>> start
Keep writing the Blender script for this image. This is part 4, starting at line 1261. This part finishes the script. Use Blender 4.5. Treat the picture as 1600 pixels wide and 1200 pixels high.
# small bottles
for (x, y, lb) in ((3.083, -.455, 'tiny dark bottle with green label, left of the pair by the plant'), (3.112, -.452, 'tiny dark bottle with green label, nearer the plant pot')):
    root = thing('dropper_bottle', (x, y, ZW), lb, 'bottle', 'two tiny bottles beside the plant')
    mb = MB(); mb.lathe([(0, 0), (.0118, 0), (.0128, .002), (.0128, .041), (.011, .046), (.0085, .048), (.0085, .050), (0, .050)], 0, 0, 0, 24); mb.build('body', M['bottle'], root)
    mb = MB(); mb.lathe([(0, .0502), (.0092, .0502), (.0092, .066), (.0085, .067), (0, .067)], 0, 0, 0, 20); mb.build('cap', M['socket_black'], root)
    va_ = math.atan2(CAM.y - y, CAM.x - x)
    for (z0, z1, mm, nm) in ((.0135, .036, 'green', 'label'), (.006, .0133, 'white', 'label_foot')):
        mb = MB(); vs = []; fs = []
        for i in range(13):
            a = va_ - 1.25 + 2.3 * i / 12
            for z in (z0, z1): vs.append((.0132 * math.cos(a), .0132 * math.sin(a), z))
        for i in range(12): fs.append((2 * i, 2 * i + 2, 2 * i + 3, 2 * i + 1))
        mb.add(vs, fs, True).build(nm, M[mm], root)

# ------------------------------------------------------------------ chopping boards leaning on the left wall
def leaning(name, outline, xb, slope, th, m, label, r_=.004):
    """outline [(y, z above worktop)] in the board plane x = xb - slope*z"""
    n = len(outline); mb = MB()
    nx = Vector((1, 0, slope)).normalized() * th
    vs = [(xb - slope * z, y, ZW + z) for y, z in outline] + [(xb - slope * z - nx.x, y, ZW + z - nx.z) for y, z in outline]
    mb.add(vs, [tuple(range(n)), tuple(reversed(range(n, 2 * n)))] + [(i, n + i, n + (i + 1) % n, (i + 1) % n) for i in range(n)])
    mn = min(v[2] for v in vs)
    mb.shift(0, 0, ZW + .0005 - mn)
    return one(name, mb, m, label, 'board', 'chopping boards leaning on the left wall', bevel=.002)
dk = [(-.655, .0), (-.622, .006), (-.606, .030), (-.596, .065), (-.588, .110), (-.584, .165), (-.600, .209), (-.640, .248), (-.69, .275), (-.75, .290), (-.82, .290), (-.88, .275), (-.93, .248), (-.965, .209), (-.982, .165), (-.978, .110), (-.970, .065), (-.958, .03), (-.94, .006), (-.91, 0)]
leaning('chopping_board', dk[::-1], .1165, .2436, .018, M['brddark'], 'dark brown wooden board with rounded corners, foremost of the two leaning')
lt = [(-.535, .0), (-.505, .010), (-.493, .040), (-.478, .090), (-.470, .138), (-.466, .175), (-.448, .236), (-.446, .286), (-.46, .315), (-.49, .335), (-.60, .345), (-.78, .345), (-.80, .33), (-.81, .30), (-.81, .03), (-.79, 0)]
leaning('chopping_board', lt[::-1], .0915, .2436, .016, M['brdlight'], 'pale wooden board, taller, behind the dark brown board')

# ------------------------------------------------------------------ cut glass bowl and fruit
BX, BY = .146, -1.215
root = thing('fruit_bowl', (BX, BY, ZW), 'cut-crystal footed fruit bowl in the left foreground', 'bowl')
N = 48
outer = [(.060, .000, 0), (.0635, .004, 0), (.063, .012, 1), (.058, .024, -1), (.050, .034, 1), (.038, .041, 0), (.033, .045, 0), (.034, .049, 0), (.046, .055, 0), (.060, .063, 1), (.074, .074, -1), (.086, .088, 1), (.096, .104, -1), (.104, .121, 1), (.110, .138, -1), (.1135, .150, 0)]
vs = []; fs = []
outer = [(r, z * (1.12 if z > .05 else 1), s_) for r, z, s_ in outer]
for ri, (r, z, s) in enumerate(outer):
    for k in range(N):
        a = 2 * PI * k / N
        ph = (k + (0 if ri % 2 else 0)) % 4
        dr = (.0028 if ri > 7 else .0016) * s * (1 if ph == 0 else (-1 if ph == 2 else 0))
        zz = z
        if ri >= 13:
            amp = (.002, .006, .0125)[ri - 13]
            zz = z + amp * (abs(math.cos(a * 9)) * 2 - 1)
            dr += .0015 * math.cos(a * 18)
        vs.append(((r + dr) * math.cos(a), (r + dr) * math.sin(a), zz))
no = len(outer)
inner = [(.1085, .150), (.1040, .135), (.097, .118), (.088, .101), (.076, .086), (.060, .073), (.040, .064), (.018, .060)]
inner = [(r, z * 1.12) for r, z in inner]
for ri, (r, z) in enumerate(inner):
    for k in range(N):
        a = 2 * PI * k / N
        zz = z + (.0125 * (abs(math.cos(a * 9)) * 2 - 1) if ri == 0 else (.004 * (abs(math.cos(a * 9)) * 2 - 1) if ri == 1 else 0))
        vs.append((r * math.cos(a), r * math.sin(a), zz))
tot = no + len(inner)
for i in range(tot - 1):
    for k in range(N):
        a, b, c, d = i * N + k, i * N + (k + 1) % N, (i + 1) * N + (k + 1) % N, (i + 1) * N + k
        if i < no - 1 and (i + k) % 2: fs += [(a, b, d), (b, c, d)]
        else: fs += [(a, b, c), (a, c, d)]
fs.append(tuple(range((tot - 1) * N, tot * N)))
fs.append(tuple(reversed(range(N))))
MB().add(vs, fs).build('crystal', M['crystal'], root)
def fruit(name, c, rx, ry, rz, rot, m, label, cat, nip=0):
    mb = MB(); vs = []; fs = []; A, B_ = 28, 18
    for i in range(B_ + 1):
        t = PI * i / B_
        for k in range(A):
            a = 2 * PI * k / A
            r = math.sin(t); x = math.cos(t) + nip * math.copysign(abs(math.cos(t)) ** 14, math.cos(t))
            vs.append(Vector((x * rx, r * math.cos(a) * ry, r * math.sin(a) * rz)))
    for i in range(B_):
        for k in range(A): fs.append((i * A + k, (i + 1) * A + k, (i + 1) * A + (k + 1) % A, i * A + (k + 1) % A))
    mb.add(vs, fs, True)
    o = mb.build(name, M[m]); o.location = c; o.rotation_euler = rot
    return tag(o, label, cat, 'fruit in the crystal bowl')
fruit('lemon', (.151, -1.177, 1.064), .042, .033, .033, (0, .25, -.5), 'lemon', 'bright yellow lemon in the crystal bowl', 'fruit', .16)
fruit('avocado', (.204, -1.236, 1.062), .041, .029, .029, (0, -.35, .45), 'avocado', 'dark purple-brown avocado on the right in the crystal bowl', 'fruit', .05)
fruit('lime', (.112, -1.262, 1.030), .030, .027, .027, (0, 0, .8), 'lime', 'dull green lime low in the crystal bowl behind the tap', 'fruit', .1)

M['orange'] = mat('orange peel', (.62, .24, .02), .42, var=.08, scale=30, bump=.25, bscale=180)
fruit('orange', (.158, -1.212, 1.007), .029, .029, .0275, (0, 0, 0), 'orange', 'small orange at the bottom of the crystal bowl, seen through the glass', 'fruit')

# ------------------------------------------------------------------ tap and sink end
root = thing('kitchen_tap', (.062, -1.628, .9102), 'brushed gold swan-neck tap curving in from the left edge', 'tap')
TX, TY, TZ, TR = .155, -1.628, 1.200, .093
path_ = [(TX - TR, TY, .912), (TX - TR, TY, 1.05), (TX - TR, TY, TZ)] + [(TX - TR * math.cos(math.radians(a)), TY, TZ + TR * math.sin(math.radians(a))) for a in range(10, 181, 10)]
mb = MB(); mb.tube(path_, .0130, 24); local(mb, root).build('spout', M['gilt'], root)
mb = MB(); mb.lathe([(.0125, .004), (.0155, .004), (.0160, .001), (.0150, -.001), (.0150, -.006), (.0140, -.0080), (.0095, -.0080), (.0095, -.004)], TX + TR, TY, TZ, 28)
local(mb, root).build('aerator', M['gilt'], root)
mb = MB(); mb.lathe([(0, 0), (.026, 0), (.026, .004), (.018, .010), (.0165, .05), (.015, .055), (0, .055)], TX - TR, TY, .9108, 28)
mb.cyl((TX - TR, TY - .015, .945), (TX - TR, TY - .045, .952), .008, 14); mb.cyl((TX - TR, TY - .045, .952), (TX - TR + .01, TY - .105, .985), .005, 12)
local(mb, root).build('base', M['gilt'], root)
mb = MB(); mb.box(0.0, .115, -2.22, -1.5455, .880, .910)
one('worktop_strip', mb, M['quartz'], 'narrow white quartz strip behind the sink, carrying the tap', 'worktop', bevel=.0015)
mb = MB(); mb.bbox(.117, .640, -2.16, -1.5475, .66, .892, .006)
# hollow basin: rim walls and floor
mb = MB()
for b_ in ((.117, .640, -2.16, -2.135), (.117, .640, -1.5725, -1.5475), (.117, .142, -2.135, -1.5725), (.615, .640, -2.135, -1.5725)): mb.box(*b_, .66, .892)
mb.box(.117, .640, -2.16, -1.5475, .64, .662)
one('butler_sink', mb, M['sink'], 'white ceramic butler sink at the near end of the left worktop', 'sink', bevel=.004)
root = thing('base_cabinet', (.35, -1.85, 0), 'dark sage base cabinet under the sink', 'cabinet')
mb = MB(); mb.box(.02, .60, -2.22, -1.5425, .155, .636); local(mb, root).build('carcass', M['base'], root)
>> end
▸ **Work instructions**: Begin with the first line of the listing and copy exactly through the line that contains "mb.add(vs, fs, True).build(nm, M[mm], root)", please, keeping both ends and leaving out everything after.

▸ **Task answer**:
Keep writing the Blender script for this image. This is part 4, starting at line 1261. This part finishes the script. Use Blender 4.5. Treat the picture as 1600 pixels wide and 1200 pixels high.
# small bottles
for (x, y, lb) in ((3.083, -.455, 'tiny dark bottle with green label, left of the pair by the plant'), (3.112, -.452, 'tiny dark bottle with green label, nearer the plant pot')):
    root = thing('dropper_bottle', (x, y, ZW), lb, 'bottle', 'two tiny bottles beside the plant')
    mb = MB(); mb.lathe([(0, 0), (.0118, 0), (.0128, .002), (.0128, .041), (.011, .046), (.0085, .048), (.0085, .050), (0, .050)], 0, 0, 0, 24); mb.build('body', M['bottle'], root)
    mb = MB(); mb.lathe([(0, .0502), (.0092, .0502), (.0092, .066), (.0085, .067), (0, .067)], 0, 0, 0, 20); mb.build('cap', M['socket_black'], root)
    va_ = math.atan2(CAM.y - y, CAM.x - x)
    for (z0, z1, mm, nm) in ((.0135, .036, 'green', 'label'), (.006, .0133, 'white', 'label_foot')):
        mb = MB(); vs = []; fs = []
        for i in range(13):
            a = va_ - 1.25 + 2.3 * i / 12
            for z in (z0, z1): vs.append((.0132 * math.cos(a), .0132 * math.sin(a), z))
        for i in range(12): fs.append((2 * i, 2 * i + 2, 2 * i + 3, 2 * i + 1))
        mb.add(vs, fs, True).build(nm, M[mm], root)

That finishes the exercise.